--- Goal of the exercise ---
Work out how many lines in the listing below include the word "this"; answer with the number alone.

━━━━━━━━━━━━━━━━━━━━━━━━━━━━━━

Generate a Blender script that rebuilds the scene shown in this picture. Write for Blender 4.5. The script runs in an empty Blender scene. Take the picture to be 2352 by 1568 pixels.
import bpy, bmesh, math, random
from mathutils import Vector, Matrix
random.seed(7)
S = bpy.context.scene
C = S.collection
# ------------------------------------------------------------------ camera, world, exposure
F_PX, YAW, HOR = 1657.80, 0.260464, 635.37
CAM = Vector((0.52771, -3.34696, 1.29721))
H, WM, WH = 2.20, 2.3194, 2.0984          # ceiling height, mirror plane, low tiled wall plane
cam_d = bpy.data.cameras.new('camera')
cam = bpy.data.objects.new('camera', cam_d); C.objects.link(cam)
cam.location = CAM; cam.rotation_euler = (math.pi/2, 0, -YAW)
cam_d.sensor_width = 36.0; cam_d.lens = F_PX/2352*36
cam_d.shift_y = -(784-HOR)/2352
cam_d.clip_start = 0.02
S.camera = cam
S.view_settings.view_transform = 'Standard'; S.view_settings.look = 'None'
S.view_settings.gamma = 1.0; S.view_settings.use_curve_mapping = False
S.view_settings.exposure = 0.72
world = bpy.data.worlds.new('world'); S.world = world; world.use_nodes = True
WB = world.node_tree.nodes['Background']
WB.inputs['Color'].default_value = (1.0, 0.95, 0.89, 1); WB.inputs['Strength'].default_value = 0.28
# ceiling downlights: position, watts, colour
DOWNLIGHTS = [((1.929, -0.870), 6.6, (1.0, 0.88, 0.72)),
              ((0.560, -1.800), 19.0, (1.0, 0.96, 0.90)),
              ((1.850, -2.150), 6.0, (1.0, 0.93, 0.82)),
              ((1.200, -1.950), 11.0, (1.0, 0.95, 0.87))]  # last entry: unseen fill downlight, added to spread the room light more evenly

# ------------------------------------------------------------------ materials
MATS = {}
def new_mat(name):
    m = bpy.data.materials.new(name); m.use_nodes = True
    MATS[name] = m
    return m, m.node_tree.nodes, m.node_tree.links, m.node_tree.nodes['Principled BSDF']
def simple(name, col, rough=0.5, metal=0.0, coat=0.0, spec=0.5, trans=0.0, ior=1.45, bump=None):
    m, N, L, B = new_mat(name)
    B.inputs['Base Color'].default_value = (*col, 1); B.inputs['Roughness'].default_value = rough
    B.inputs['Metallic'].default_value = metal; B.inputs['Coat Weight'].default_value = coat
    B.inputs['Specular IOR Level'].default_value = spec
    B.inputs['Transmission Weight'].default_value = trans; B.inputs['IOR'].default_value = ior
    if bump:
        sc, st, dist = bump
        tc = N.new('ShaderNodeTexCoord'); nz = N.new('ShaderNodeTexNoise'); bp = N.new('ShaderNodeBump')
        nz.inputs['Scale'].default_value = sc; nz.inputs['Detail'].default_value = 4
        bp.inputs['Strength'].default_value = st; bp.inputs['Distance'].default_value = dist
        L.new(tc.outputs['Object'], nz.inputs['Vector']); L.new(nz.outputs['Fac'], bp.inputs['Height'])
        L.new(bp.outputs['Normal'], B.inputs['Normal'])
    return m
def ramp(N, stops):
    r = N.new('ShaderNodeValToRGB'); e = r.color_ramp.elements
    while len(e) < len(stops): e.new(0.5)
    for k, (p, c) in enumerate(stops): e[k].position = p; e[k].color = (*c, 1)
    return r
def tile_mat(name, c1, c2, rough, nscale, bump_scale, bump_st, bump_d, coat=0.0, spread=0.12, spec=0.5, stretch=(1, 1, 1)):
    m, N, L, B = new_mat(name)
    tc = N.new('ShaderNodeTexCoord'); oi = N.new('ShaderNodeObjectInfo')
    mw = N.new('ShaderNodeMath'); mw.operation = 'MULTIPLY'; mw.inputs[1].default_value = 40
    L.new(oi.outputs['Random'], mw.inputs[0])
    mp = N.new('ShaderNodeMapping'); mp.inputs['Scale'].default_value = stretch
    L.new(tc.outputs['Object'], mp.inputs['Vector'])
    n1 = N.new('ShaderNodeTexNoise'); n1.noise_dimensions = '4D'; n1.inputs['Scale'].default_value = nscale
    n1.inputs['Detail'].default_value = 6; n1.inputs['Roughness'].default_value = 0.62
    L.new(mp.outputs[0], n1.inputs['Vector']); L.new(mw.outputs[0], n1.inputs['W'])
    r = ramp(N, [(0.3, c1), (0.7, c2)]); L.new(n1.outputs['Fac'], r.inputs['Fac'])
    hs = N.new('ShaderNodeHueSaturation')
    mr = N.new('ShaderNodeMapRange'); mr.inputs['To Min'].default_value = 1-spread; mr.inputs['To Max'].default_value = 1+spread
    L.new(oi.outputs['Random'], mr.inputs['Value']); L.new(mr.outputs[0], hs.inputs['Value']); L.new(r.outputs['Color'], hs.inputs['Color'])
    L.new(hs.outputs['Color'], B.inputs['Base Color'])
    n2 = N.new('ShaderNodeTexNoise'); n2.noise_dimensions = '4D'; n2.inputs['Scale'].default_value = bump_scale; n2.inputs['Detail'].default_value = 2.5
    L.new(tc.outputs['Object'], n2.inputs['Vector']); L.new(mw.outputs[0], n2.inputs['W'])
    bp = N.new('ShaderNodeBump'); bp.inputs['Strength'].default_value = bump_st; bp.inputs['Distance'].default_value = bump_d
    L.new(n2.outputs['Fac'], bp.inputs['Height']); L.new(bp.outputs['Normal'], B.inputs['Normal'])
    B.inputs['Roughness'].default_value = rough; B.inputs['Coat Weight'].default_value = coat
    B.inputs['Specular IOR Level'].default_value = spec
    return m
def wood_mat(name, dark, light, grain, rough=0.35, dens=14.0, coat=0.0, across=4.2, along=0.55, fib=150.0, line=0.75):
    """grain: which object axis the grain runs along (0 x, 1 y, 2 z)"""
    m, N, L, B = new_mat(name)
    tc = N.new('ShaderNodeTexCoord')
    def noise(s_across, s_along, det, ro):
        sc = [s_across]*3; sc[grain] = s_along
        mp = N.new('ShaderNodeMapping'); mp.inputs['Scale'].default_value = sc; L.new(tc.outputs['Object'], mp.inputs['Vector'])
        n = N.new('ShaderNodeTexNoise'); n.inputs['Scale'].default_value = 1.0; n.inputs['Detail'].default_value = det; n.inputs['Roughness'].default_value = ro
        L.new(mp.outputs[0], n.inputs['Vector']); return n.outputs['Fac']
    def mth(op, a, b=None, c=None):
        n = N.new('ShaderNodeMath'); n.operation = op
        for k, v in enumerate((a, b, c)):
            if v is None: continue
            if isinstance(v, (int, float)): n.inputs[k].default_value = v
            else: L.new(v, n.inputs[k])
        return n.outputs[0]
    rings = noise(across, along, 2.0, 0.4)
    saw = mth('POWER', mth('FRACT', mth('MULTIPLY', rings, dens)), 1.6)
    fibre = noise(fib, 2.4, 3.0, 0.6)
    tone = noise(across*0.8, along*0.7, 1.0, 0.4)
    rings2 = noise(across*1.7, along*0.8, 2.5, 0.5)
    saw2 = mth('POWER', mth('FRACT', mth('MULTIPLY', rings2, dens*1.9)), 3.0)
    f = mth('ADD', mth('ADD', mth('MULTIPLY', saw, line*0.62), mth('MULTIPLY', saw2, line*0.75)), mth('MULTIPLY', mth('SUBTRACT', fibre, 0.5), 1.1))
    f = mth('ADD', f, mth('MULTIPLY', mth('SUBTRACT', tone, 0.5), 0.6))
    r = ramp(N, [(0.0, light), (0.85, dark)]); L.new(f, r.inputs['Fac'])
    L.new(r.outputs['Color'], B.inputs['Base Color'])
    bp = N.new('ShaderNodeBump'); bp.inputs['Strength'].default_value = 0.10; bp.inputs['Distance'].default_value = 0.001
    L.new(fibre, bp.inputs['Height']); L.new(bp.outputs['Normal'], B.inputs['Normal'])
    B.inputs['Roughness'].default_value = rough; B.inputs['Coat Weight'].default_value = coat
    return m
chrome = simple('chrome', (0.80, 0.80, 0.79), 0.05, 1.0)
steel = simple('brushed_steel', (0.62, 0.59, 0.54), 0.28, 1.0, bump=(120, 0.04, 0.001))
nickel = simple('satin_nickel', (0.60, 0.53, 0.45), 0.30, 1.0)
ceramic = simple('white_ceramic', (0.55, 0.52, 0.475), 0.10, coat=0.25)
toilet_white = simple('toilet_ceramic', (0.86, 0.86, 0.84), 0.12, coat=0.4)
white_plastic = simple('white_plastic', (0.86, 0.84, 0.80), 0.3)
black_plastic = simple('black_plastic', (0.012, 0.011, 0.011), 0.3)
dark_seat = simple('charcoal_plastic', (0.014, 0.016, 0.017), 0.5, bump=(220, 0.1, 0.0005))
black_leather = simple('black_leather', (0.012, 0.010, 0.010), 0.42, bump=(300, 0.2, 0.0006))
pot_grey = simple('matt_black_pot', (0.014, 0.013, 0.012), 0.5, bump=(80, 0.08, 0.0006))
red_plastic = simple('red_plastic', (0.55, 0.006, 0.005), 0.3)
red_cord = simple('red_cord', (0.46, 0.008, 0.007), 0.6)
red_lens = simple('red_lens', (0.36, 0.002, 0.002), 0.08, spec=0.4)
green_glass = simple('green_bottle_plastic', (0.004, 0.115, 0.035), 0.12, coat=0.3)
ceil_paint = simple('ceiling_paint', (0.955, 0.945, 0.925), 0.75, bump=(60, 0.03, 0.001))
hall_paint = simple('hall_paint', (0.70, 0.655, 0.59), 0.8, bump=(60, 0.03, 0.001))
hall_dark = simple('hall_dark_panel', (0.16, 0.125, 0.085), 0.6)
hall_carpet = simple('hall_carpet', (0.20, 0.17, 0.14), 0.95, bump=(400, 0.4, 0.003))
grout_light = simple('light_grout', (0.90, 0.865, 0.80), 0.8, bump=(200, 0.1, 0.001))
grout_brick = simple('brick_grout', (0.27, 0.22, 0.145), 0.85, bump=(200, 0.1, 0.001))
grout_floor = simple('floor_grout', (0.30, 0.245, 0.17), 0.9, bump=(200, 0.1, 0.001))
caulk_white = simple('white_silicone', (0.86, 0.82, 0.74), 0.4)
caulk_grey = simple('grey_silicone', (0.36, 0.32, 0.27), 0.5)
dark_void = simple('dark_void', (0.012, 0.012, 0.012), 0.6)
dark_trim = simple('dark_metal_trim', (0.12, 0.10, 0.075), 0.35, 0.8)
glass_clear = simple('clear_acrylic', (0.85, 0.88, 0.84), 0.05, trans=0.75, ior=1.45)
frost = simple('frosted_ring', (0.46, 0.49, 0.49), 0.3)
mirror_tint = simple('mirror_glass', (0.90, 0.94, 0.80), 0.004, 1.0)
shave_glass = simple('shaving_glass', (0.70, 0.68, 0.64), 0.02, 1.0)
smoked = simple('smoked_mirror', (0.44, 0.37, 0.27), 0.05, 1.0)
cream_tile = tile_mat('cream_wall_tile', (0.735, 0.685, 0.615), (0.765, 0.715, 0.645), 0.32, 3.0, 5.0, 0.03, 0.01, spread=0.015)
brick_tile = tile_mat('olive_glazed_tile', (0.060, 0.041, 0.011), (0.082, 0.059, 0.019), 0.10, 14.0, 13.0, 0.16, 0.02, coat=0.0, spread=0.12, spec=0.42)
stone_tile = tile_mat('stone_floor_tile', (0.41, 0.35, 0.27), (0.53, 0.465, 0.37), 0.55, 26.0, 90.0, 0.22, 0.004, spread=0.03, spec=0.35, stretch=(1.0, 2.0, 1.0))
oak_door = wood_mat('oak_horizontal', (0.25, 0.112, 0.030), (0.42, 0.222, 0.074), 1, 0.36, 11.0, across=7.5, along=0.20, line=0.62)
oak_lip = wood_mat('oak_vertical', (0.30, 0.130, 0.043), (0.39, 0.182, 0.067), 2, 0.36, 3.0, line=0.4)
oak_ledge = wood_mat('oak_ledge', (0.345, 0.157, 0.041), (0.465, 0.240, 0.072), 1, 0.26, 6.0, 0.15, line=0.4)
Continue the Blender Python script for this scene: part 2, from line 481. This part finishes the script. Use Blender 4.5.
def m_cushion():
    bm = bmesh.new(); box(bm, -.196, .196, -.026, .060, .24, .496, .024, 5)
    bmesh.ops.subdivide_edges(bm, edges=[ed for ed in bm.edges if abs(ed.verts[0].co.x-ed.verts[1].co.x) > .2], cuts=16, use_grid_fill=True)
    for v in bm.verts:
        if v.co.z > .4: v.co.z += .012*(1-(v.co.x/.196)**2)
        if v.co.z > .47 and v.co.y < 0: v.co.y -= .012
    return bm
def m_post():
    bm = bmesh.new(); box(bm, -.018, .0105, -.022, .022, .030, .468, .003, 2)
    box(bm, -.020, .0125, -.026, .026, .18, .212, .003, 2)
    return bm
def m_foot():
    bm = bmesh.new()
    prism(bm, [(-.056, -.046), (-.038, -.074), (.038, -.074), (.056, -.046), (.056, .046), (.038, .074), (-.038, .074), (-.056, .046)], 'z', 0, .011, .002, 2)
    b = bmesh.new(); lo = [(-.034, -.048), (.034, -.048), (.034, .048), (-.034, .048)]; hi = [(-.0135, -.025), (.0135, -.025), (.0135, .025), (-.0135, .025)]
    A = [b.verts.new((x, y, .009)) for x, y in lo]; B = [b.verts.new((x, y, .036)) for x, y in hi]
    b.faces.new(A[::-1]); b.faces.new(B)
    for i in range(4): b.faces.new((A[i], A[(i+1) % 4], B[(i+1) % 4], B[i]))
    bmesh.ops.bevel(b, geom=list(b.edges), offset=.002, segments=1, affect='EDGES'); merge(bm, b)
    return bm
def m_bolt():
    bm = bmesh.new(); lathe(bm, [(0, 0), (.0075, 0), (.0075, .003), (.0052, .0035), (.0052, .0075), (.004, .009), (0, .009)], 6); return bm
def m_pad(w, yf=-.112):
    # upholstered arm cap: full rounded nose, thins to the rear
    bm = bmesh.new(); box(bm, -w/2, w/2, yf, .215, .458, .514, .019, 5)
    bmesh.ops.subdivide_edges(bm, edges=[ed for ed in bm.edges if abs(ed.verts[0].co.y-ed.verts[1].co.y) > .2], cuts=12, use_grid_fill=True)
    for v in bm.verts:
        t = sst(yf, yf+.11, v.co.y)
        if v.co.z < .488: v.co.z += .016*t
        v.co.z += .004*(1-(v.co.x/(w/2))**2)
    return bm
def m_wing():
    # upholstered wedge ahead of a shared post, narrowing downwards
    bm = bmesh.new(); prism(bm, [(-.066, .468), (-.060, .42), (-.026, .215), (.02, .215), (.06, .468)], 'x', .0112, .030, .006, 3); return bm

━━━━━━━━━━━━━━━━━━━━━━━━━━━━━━

--- Written solution ---
2